Through the centuries the word has accumulated a wide range of connotations. Today it may call up feelings of the unapproachable and distant, even the forbidding. We feel threatened by unattainable standards of holiness. On the other hand, the word has generalized itself into common slang, as in our random exclamations of “Holy mackerel!” and “Holy cow!”
The “Holy One of Israel,” however, is neither threatening nor frivolous. He has four unmistakable characteristics:
l. Holy things come from God, and holy people are bonded to God. Apart from Him, no one can find the truly sacred. Any other source of “holiness” dooms the seeker.
2. Holiness is a condition of refreshing, saving purity and spiritual perfection. Nothing but divine grace and forgiveness, however, can fill the great abyss between holiness and our poor human frailties.
3. Holy things and holy places are to be reverenced—all the way from Moses’ burning bush in the desert to the modern church where you worship. Religious rites and acts must be directed to the worship of the holy God.
4. Because holiness is beautiful, it satisfies our deep need to find loveliness in our lives. Thus the holy nurtures our inner spirituality.
From the start, all of these traits appeared in Jesus’ ministry. Even a crazed lunatic in the synagogue in Capernaum could recognize pure holiness. Over the heads of the astonished congregation, he cried to Christ: “I know who You are—the Holy One of God!” (Mark 1:24, NKJV).
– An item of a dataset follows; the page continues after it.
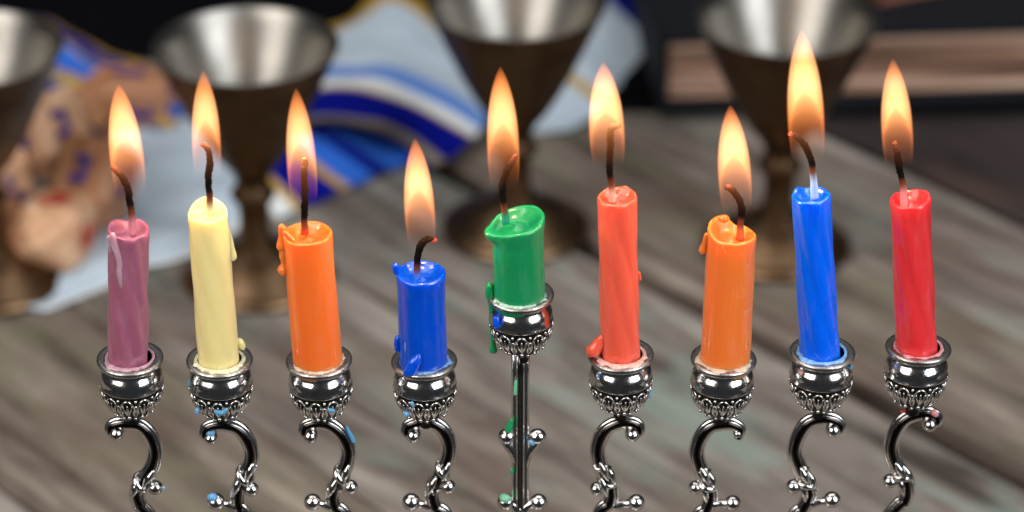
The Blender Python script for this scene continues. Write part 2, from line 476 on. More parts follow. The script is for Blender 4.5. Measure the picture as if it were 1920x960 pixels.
def lobes(circles):                           # outline of fused round rods, as a radius by angle
    def f(th):
        d = (math.cos(th), math.sin(th)); best = .3
        for (a, b, r) in circles:
            m = d[0]*a+d[1]*b; q = m*m-(a*a+b*b-r*r)
            if q > 0: best = max(best, m+math.sqrt(q))
        return best
    return f
ridged = lobes([(0, .62, .40), (0, -.62, .40), (.25, 0, .52), (-.25, 0, .52)])
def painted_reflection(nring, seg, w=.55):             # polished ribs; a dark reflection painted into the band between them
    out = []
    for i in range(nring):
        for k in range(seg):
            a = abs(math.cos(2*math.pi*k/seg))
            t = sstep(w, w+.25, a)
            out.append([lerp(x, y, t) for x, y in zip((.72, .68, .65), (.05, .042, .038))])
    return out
ARMS = [  # tube centre line, curl ball, side knobs (x, y, r, attach x, attach y)
 (0, [(218, 818), (207, 808), (214, 796), (236, 793), (263, 797), (282, 817), (291, 847), (284, 878), (266, 903), (257, 925), (263, 946), (280, 968)], (219, 811, 15), [(291, 914, 15, 262, 916)]),
 (1, [(396, 824), (384, 815), (392, 800), (421, 796), (450, 806), (469, 836), (470, 866), (457, 894), (447, 923), (449, 950), (466, 972)], (395, 820, 14), [(471, 917, 15, 448, 915), (405, 941, 18, 444, 950)]),
 (2, [(582, 820), (570, 810), (578, 796), (610, 793), (637, 810), (653, 840), (650, 868), (637, 898), (625, 924), (628, 949), (650, 972)], (582, 816, 15), [(657, 913, 15, 630, 915), (586, 941, 17, 622, 950)]),
 (3, [(775, 820), (762, 810), (771, 795), (802, 791), (828, 803), (842, 833), (838, 864), (824, 893), (811, 921), (816, 949), (838, 972)], (775, 815, 15), [(840, 912, 15, 815, 914), (771, 941, 18, 808, 950)]),
 (5, [(1184, 818), (1198, 809), (1191, 794), (1162, 792), (1135, 806), (1121, 838), (1124, 868), (1135, 893), (1145, 917), (1143, 942), (1124, 966)], (1186, 813, 15), [(1119, 916, 14, 1143, 912), (1193, 942, 17, 1150, 948)]),
 (6, [(1384, 822), (1388, 806), (1376, 796), (1358, 794), (1331, 800), (1313, 822), (1306, 850), (1313, 878), (1324, 903), (1332, 928), (1324, 956), (1306, 974)], (1383, 812, 9), [(1304, 914, 14, 1325, 908), (1374, 943, 16, 1335, 946)]),
 (7, [(1560, 812), (1576, 802), (1566, 788), (1542, 784), (1515, 792), (1497, 818), (1490, 847), (1500, 878), (1511, 903), (1517, 926), (1504, 956), (1484, 974)], (1562, 805, 15), [(1488, 912, 15, 1511, 906), (1560, 937, 17, 1520, 944)]),
 (8, [(1742, 800), (1757, 789), (1748, 776), (1724, 775), (1696, 786), (1678, 811), (1671, 840), (1678, 868), (1692, 893), (1700, 914), (1696, 939), (1672, 962)], (1743, 794, 15), [(1669, 902, 15, 1694, 898)]),
]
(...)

Understanding true holiness, then, the Christian honors all of the names of God, for Jehovah is a “jealous” God regarding the use of His names. Yet His promise to the faithful holds: “I will dwell in the midst of the people of Israel for ever. And the house of Israel shall no more defile my holy name” (Ezekiel 43:7, RSV).
“Holy, holy, holy! Lord God Almighty!
All Thy works shall praise Thy name in earth and sky and sea.”